Scott Newman, NPR News, Tel Aviv. Hundreds of activists formed a human chain at the United
Nations Climate Summit this weekend in Azerbaijan during a global day of action. They held up signs
calling for more money to be pledged toward a transition to clean energy and they say they also want more money for adaptation to the damages that are caused
by climate change adaptation by lesser developed countries. You're listening to NPR News.
A minister in the far-right Dutch government has resigned over what she says have been racist comments made by other officials.
Terri Schulz has more in that story.
The Dutch government was on the edge of collapse Friday night amid the possibility that several
ministers would quit over what they say are Islamophobic reactions to violence against
supporters of an Israeli soccer team on November 8.

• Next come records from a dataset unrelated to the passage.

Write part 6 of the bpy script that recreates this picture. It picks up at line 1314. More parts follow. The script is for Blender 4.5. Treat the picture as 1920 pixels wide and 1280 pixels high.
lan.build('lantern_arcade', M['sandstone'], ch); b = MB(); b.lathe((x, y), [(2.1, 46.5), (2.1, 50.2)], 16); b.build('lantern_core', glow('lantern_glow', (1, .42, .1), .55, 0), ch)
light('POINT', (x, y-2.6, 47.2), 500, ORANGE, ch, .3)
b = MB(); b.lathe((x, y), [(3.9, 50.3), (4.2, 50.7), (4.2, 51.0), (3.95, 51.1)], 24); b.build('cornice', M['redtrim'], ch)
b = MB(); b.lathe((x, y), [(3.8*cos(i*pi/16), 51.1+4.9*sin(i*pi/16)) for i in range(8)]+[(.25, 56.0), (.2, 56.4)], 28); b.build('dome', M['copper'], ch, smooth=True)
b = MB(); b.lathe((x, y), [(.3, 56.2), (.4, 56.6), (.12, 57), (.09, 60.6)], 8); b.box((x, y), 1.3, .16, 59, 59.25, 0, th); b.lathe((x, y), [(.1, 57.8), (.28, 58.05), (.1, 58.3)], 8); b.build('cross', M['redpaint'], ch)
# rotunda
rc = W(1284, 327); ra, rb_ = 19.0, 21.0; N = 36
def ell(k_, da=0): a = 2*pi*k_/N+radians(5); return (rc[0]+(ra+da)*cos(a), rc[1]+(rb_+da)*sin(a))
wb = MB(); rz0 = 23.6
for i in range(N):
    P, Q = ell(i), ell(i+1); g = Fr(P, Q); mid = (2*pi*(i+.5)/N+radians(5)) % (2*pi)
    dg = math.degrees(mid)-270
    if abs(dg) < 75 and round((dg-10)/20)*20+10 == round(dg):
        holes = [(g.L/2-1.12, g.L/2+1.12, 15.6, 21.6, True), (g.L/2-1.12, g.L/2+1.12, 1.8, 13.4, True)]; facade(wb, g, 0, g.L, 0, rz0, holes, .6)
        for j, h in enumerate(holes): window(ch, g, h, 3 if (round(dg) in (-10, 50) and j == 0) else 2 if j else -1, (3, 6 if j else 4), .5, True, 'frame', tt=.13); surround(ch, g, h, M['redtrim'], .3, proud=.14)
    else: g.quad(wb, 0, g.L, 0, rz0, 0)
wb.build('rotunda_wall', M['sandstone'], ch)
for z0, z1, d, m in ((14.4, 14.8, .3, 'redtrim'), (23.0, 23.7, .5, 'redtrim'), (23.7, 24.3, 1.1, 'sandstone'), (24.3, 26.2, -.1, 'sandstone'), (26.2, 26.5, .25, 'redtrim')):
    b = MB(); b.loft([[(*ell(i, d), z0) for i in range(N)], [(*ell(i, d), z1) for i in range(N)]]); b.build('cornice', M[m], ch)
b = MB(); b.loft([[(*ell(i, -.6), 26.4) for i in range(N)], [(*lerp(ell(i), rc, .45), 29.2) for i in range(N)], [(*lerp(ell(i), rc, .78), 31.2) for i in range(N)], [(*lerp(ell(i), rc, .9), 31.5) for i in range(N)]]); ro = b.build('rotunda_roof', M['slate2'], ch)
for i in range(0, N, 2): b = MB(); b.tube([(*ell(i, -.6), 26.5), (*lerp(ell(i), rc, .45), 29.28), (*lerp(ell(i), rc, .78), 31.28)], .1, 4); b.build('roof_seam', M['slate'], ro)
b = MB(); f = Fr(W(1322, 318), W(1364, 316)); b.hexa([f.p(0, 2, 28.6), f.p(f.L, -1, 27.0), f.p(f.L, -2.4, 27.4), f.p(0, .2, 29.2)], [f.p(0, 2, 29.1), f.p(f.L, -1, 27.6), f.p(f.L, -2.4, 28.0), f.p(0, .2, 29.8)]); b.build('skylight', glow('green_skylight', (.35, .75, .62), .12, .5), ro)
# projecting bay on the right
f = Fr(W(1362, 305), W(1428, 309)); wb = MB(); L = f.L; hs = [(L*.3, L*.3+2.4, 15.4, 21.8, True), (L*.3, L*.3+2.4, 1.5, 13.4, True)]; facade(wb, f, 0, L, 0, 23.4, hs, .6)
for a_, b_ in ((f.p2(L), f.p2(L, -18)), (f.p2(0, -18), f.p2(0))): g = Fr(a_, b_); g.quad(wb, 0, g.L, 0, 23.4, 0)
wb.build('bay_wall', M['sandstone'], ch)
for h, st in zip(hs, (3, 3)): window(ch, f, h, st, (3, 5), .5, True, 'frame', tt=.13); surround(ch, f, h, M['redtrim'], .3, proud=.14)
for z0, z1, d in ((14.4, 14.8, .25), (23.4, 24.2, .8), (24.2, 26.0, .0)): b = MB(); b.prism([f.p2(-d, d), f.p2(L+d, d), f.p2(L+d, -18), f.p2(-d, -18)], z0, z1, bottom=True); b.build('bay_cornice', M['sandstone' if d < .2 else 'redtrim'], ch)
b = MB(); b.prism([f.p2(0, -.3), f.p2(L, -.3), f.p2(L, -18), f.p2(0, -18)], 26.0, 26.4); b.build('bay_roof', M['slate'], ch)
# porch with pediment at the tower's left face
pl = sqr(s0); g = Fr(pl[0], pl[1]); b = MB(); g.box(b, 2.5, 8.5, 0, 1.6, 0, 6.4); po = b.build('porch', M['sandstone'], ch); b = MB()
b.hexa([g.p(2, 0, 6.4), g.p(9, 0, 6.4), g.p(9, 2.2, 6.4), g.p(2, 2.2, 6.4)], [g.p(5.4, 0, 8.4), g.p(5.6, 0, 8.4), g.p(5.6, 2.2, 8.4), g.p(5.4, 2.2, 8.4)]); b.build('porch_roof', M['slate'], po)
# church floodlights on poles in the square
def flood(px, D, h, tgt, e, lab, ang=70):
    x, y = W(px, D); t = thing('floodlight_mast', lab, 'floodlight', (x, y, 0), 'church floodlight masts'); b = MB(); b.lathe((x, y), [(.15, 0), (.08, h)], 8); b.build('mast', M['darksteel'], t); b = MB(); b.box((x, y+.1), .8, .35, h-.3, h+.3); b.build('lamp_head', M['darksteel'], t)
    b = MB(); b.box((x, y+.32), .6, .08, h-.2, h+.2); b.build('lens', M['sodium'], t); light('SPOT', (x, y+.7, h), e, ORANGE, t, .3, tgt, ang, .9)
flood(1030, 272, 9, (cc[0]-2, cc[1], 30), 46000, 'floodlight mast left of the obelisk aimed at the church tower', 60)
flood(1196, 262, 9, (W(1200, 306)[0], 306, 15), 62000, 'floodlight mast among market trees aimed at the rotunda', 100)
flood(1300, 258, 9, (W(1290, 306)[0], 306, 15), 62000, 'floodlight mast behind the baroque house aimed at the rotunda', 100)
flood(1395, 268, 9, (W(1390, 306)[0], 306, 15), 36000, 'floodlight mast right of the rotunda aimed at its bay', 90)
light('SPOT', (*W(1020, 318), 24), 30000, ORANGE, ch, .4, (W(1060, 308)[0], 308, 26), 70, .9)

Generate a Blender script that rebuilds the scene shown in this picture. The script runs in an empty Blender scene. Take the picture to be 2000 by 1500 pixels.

After crisis consultations, only one junior minister from an opposition party, Nora Aachabar,
decided to leave.
She was born in Morocco and says positions in the government have become so polarized,
particularly against migrants, that she can no longer carry out her duties in the finance
ministry.
The government in the Netherlands is the most right-wing in the country's history, dominated
by the far-right Party for Freedom.
The party wants to deport any dual nationals who were involved in the soccer violence.
For NPR News, I'm Terri Schultz.
Police say two flash bombs were fired toward the home of Israeli Prime Minister Benjamin Netanyahu on Saturday.
The devices fell into the home's garden. Neither Netanyahu or his family were home at the time of that attack.
In October, a drone was also launched at the home, but it caused no damage.
Charlie Hull has a one-shot lead over Nellie Korda with one round remaining this weekend
in the LPGA event at the Pelican Golf Club in Florida.
Both Korda and Hull bogeyed the final hole in the dark and later expressed frustration
at starting the round so late in the day.
Korda began the day two strokes off the lead but opened with two bogeys in her first four
holes.
She had to come back from a six-stroke deficit to make it to second place.
I'm Dale Willman and you're listening to NPR News.